Why children spend time online

04 February 2019

Children are now spending an average of just over two hours a day online, and a new study by Ofcom highlights the reasons young people are drawn to video services such as Netflix and YouTube.

Our annual study of media use found children in the UK (aged 5 to 15) now spend around 20 minutes more online per day than they do in front of a TV set – just over two hours online, and a little under two hours watching TV.

Children in the UK (5-to-15 years old) now spend around 20 minutes more online, in a typical day, than they do in front of a TV set.In 2018 children’s online time stopped growing for the first time, at an average of 2 hours 11 minutes per day. But year on year their average daily TV time has fallen by almost eight minutes, to an estimated 1 hour 52 minutes.

YouTube is still the main online destination for children, with four in five children having used it. Nearly half of children, and a third of pre-schoolers aged 3 to 4, now watch services such as Netflix, Amazon Prime Video and Now TV.

Among those who watch both YouTube and TV programmes on a TV set, nearly half of children aged 8 to 11 and older children aged 12 to 15 prefer watching content on YouTube. However, more than a third get the same enjoyment from both viewing experiences.

Children’s preference for watching programmes on TV versus YouTube videos (2017/2018)

Graphic illustrating children's preference for watching programmes on TV versus YouTube videos (2017/2018).

Life on the small screen

To help understand why children are drawn towards online content, we carried out a detailed study of children’s viewing.

A panel of 40 boys and girls, aged 4 to 16, from around the UK, offered diaries and interviews on what they were watching and why. The study found:

  • YouTube dominates, followed by Netflix. Children in the study overwhelmingly preferred watching YouTube and Netflix, to any other platforms.
  • Live TV is parent-led, and often reserved for family time. Most of the children watched live, scheduled TV, though only a small number did so daily. Live TV viewing was often led by parents, allowing the family to come together to watch soaps, quizzes or ‘appointment viewing’ such as Strictly Come Dancing or The X-Factor.
  • Choice and control. Many children said they valued YouTube and Netflix for offering instant control over what they are watching, and access to seemingly endless, personalised content. Children appreciated the platforms’ content recommendations and valued receiving notifications from the channels they subscribed to. Some preferred to watch content privately, whether this be on their personal devices or in their bedrooms.
  • Children turn to YouTube for three things:
    • Hobbies and passions. Lots of children watched videos related to offline interests such as music or football. Some enjoyed watching others doing activities so much that they said they no longer took part in these activities themselves.
    • Vloggers and community. Many children watched ‘vloggers’ or YouTubers, often connecting with them through a shared passion such as sports or crafts, and enjoying becoming part of their ‘follower’ community
    • Sensory videos. Many children enjoyed videos such as other people making and playing with slime, or opening presents.

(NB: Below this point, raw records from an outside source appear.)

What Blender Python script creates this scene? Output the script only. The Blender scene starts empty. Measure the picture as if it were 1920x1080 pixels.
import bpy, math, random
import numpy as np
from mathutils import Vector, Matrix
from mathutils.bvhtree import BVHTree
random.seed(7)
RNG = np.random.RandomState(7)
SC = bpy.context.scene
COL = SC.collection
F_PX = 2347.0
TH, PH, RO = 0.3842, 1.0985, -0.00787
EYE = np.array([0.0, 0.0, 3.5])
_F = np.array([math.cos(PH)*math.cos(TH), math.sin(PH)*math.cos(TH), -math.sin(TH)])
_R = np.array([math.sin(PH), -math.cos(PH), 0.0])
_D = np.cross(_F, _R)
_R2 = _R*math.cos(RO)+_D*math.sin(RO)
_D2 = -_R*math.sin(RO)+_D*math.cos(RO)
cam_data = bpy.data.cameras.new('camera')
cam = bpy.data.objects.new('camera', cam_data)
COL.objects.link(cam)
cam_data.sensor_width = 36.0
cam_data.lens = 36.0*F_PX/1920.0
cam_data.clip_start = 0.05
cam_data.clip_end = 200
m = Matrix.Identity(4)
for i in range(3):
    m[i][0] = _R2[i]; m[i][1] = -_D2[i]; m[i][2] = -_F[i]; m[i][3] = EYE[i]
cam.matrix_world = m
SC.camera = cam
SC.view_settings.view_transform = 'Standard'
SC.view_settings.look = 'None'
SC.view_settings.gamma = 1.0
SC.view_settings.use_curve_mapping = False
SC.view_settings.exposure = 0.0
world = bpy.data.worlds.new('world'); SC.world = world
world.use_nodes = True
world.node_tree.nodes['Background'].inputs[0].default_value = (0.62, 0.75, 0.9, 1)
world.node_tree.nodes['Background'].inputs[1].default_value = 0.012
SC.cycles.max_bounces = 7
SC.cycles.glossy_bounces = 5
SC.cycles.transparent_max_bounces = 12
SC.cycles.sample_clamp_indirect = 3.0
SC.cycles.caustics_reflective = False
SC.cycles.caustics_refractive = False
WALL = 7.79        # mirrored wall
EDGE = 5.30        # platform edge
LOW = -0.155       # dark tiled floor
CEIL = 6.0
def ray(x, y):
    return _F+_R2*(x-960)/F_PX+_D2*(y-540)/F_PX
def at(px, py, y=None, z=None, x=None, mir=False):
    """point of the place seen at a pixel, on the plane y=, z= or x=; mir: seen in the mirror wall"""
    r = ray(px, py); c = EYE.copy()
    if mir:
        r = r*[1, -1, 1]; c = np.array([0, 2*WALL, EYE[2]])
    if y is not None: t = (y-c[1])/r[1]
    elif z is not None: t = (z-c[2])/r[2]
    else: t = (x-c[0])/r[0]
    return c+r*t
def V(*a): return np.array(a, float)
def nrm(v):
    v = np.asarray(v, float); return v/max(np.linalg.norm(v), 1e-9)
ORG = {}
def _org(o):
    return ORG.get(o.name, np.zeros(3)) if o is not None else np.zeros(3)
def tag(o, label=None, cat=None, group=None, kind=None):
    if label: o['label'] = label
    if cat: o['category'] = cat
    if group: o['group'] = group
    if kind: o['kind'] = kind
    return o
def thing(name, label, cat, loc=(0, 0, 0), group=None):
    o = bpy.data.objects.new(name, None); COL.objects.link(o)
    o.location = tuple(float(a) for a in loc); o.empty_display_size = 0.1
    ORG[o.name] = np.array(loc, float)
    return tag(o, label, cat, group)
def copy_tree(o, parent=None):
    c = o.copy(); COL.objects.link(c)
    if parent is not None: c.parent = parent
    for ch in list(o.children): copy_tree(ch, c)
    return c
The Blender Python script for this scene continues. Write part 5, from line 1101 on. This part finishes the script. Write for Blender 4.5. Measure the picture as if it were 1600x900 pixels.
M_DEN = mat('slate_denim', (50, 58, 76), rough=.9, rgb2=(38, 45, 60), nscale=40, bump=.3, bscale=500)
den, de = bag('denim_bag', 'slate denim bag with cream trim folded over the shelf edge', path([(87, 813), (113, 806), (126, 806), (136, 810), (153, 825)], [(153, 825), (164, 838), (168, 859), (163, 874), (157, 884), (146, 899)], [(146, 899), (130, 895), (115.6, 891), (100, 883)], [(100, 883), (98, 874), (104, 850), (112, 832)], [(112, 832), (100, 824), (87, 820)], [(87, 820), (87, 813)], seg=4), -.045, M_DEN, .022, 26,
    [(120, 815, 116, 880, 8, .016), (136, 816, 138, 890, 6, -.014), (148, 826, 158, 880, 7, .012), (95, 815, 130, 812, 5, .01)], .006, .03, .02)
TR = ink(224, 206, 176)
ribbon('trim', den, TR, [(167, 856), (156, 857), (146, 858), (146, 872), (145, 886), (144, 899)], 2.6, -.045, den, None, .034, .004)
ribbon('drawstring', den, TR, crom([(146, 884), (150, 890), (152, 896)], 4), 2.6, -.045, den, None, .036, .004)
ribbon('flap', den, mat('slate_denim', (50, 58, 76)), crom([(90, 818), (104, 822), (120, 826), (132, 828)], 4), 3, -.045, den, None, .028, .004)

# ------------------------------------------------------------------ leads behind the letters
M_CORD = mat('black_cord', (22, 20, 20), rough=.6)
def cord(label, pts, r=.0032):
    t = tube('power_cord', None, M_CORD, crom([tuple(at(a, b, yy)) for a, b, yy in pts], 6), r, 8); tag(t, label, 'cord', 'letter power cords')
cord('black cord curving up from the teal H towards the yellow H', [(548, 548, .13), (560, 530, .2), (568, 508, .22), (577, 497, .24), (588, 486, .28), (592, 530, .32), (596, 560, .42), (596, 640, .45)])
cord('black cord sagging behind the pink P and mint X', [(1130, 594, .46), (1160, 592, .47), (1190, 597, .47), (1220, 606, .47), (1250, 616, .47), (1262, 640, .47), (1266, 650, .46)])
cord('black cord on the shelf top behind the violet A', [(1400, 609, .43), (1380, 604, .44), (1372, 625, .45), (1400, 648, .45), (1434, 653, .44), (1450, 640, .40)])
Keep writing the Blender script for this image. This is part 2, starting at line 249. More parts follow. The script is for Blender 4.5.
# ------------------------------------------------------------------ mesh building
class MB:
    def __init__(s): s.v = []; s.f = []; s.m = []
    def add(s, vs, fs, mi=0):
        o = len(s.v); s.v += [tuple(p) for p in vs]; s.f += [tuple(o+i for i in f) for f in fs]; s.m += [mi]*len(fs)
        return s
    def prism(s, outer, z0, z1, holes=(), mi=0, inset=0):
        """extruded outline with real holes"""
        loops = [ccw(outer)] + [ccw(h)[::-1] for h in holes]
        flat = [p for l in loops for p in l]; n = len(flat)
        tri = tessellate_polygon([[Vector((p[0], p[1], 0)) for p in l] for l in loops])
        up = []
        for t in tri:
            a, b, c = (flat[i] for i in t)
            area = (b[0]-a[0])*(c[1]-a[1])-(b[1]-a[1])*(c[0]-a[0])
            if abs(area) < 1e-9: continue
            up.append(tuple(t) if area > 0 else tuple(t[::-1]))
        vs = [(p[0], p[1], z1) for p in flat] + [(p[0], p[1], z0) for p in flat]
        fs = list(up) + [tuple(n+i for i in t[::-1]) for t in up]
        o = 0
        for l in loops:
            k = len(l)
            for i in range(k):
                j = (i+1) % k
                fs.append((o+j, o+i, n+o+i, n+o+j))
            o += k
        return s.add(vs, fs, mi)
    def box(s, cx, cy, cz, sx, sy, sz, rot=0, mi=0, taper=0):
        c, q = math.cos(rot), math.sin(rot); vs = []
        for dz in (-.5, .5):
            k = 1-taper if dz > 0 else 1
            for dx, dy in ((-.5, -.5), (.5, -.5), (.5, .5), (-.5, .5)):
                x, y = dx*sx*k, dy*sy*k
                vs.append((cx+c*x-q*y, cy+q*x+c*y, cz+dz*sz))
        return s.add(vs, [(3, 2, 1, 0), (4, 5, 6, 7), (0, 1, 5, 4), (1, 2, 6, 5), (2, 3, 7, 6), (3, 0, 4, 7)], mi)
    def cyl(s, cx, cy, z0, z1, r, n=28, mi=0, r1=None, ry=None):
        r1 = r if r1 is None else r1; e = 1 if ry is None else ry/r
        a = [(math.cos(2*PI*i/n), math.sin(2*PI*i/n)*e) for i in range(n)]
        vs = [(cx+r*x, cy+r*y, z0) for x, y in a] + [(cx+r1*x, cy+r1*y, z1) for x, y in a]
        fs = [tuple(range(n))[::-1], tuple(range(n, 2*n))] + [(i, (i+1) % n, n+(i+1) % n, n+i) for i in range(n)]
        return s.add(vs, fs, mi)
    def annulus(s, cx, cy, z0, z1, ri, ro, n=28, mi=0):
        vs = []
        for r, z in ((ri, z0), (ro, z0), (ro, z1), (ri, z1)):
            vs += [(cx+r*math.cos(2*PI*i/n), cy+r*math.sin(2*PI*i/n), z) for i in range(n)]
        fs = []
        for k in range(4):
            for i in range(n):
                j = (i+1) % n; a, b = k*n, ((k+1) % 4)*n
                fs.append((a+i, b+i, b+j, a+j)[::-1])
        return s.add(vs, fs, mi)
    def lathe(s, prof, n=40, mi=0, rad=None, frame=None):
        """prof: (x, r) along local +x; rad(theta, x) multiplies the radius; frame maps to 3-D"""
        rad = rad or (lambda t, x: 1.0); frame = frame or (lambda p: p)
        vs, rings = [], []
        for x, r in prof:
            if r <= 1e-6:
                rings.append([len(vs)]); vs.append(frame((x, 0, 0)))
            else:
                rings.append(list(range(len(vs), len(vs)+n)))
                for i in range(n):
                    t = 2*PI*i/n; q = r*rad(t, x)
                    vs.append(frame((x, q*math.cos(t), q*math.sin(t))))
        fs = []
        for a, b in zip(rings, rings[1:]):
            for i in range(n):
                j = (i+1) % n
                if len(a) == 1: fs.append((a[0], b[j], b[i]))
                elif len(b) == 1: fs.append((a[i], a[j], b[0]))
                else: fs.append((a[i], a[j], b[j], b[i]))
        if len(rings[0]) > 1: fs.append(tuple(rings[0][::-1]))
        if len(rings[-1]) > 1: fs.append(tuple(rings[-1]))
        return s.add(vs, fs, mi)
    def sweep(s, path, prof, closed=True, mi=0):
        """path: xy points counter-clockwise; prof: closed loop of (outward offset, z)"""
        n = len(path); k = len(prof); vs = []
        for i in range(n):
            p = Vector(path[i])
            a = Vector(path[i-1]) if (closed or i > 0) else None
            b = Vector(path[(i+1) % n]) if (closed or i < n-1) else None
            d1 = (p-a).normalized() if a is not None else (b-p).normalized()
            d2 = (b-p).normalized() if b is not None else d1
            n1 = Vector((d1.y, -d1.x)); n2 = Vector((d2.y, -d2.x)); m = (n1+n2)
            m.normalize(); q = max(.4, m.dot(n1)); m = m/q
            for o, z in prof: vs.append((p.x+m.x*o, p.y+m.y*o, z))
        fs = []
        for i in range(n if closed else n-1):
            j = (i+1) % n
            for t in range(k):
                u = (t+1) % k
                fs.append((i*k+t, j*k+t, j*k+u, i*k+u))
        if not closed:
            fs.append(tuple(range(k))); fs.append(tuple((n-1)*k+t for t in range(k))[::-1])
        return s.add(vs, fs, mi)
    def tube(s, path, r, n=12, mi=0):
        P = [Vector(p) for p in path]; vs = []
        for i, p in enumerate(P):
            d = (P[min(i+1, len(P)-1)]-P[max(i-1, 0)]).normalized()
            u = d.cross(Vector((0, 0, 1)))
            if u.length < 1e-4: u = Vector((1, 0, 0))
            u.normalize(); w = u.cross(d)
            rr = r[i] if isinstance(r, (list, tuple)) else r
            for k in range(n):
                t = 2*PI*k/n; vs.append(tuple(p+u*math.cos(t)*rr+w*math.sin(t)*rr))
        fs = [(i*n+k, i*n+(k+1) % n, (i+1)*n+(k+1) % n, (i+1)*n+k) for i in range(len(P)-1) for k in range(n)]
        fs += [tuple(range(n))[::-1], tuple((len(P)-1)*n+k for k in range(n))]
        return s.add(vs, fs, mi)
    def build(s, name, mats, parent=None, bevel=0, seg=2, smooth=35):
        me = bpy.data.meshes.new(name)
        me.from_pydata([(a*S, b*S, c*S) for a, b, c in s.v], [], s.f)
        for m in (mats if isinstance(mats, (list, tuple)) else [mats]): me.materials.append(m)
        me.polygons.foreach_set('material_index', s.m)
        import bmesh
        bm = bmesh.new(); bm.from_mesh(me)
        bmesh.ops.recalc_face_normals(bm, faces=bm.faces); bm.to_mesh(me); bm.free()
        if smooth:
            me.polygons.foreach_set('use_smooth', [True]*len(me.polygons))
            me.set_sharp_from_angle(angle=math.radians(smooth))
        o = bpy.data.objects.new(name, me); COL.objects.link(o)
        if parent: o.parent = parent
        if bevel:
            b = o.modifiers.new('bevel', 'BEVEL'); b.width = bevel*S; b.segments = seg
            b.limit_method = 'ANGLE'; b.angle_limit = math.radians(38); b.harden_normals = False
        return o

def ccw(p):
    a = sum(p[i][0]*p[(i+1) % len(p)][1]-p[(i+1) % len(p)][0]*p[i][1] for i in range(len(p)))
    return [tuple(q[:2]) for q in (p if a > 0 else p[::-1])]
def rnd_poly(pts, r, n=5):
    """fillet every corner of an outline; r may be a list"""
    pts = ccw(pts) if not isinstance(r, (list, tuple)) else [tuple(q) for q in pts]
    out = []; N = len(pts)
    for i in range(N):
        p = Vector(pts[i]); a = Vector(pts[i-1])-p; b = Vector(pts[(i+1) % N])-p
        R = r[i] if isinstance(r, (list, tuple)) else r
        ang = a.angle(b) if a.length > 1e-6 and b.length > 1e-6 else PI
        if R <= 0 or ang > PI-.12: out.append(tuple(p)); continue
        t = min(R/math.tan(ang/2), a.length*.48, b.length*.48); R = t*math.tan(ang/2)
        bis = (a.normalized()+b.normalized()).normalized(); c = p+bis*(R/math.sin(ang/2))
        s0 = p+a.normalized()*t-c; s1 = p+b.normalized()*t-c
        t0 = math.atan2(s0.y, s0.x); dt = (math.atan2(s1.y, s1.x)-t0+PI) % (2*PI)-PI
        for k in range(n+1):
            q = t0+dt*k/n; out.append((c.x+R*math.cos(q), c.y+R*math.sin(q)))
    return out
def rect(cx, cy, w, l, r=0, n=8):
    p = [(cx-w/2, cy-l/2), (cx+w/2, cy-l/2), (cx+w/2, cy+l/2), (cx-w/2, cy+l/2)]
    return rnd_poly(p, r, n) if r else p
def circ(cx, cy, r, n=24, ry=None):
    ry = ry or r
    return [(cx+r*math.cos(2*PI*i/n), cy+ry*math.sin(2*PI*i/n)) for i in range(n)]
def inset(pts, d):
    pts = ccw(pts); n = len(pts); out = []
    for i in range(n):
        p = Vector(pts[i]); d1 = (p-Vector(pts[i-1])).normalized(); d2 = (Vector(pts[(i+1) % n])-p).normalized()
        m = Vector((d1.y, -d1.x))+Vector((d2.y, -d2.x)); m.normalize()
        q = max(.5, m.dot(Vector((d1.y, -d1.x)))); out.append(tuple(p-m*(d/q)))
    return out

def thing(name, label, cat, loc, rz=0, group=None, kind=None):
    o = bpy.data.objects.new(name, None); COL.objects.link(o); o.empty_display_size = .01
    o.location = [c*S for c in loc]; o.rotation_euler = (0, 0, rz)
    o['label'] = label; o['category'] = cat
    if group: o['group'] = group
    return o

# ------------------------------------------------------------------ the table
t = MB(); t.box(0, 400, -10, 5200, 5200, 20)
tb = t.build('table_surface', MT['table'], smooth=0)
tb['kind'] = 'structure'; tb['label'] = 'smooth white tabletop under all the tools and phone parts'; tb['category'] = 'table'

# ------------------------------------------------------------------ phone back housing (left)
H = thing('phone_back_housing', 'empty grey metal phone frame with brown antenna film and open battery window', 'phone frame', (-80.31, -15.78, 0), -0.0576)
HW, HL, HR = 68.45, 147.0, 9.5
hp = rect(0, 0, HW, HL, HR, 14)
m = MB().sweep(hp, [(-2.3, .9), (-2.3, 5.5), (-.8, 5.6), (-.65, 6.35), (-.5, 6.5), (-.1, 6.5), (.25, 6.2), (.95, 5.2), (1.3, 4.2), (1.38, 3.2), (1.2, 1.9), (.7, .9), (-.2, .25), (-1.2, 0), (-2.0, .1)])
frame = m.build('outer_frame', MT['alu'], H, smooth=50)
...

Yih-Choung Teh, Strategy and Research Group Director at Ofcom, said:Children have told us in their own words why online content captures most of their attention. These insights can help inform parents and policymakers as they consider the role of the internet in children’s lives.

“This research also sheds light on the challenge for UK broadcasters in competing for kids’ attention. But it’s clear that children today still value original TV programmes that reflect their lives, and those primetime TV moments which remain integral to family life.”

Managing screen time

Graphic illustrating the difficulty in managing children's screen time. 71% of children aged 12-15 who own a mobile phone are allowed to take it to bed. That equates to 62% of all children aged 12-15. 61% of children aged 12-15 who own a tablet are allowed to take it to bed. That equates to 31% of all children aged 12-15.Our research also found older children are finding it harder to control their screen time than they were last year.

The proportion of 12- to 15-year-olds who said they found it difficult to moderate their screen time has increased to a third (35%), up from a quarter (27%) the year before. Seven in ten older children (71%) said they are allowed to take their mobile phone to bed.

But in spite of these challenges, around two-thirds of 12- to 15-year-olds felt they achieved a good balance between screen time and doing other things.